▶ **TASK GOAL**
Copy the first line of the material below and every later line through the line containing "F, HZ, CX, CAMZ, QZ", without any other output.

++++ DATASET SECTION ++++

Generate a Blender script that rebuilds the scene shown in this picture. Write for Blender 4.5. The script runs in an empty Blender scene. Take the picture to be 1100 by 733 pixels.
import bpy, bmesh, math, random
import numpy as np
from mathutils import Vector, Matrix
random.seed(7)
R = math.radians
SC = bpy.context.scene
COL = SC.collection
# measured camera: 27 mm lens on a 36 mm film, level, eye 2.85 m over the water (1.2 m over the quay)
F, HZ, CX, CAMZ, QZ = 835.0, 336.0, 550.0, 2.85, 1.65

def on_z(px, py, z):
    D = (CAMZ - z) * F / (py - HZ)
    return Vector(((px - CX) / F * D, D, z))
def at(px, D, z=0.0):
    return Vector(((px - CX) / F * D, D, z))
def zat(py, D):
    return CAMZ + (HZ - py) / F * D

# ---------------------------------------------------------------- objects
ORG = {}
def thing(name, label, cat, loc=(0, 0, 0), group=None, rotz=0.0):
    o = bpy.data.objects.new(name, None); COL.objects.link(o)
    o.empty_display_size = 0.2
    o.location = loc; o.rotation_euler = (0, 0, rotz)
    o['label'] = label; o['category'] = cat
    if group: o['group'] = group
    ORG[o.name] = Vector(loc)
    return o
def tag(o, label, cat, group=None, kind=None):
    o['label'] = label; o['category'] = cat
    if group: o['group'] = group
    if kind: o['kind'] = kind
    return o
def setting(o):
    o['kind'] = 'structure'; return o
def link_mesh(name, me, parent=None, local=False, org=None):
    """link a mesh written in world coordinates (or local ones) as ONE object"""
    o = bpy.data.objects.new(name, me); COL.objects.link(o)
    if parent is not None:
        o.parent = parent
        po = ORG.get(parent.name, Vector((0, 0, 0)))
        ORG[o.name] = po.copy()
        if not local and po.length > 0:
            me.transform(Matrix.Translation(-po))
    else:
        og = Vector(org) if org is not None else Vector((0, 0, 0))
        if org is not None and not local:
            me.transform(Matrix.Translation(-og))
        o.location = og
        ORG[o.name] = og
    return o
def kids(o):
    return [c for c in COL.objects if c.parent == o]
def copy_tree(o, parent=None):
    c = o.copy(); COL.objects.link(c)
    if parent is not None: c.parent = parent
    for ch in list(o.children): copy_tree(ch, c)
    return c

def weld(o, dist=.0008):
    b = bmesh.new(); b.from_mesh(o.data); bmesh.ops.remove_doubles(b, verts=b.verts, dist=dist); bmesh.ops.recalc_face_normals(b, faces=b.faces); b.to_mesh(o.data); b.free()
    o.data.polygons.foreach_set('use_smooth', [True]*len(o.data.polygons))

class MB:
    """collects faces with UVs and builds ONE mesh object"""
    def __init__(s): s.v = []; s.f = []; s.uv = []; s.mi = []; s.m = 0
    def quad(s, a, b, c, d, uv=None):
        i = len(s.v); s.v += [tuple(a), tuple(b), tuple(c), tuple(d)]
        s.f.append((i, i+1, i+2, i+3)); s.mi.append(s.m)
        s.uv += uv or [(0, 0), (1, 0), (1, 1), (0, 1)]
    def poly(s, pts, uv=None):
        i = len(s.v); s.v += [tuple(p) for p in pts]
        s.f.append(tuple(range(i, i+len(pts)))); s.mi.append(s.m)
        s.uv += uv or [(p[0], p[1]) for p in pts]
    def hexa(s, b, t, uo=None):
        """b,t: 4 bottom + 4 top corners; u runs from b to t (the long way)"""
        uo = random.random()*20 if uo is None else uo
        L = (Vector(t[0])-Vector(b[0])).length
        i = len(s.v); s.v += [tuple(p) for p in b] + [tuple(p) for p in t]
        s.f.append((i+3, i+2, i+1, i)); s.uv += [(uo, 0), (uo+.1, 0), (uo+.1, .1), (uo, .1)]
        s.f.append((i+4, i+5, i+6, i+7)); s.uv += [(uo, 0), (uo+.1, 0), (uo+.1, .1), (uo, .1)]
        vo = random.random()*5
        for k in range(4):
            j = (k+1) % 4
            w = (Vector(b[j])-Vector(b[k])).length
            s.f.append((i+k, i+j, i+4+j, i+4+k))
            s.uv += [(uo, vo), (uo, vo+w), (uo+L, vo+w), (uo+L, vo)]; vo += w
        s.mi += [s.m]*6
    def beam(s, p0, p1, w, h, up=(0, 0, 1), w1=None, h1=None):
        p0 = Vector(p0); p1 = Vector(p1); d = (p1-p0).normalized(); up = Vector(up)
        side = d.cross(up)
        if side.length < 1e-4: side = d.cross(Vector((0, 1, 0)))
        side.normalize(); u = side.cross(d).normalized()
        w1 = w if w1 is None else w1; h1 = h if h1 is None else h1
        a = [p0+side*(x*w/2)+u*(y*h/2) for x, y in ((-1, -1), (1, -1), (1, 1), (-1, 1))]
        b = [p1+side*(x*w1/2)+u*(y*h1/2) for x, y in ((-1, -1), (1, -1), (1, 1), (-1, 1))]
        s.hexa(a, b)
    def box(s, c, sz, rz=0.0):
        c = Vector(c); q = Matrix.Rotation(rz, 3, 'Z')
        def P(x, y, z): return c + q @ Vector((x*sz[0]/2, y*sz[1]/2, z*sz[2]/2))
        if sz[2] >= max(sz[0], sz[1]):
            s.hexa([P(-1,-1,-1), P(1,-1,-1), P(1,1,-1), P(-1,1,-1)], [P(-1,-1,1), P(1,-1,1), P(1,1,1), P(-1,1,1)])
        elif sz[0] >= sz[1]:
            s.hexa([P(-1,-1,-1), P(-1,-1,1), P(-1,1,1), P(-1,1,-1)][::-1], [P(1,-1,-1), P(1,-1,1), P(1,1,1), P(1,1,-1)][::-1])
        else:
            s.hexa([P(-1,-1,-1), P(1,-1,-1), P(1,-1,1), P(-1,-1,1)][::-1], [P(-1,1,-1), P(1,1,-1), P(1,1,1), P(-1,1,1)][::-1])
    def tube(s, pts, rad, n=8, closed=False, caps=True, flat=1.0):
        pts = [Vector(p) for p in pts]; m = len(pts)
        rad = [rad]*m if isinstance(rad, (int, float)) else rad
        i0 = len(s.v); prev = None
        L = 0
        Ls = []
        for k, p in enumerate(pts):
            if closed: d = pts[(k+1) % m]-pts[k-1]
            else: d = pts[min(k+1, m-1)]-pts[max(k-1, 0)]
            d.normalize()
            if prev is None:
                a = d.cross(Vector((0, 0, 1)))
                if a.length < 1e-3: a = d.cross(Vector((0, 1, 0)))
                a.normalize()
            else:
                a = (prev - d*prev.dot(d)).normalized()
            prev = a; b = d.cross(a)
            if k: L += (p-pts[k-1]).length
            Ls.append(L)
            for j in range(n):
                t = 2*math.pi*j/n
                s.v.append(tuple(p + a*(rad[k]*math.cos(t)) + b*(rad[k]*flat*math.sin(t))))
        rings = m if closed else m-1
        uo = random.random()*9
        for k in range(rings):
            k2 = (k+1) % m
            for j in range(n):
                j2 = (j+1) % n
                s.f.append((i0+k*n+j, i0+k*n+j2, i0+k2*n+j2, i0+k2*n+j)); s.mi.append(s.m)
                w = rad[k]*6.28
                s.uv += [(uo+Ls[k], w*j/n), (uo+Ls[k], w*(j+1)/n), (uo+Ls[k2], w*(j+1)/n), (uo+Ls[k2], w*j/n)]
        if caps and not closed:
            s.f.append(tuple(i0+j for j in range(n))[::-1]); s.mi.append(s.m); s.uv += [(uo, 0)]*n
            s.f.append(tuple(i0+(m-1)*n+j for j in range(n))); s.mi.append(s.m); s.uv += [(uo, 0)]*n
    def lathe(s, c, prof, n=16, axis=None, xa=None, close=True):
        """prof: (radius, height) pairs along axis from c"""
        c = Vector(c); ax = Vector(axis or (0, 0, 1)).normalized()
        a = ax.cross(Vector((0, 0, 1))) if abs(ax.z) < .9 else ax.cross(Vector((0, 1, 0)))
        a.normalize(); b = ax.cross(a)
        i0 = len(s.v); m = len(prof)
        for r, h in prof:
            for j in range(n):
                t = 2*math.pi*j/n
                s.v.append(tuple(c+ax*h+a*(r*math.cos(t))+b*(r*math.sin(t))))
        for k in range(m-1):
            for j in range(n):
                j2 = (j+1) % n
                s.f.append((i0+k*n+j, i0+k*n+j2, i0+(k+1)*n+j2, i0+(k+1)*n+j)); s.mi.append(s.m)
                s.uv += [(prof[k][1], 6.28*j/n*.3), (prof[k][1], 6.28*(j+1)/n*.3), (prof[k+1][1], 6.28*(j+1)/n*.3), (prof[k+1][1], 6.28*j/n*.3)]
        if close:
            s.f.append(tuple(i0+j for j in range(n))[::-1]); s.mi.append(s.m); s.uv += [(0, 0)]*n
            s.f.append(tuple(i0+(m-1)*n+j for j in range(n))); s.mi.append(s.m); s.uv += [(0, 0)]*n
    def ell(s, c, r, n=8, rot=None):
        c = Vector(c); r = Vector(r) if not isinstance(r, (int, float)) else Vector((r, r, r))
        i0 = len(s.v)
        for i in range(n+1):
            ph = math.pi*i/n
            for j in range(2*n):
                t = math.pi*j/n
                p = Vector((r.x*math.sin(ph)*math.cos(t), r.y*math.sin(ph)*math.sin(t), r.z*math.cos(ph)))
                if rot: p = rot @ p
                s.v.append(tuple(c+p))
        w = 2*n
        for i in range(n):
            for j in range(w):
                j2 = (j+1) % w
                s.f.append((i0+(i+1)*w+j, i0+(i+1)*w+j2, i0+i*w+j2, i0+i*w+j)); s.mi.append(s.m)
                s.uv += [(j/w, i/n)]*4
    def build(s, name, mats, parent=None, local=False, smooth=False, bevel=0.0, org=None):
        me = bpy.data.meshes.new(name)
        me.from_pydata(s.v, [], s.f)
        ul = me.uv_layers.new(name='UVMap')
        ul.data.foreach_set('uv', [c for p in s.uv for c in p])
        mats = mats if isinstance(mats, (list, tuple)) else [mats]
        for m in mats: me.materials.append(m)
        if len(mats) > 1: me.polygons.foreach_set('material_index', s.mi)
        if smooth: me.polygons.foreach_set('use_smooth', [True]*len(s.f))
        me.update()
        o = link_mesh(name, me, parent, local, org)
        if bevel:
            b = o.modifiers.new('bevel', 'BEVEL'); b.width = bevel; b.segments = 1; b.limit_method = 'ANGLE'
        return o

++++

▶ **OUTPUT FOR THIS TASK**
Generate a Blender script that rebuilds the scene shown in this picture. Write for Blender 4.5. The script runs in an empty Blender scene. Take the picture to be 1100 by 733 pixels.
import bpy, bmesh, math, random
import numpy as np
from mathutils import Vector, Matrix
random.seed(7)
R = math.radians
SC = bpy.context.scene
COL = SC.collection
# measured camera: 27 mm lens on a 36 mm film, level, eye 2.85 m over the water (1.2 m over the quay)
F, HZ, CX, CAMZ, QZ = 835.0, 336.0, 550.0, 2.85, 1.65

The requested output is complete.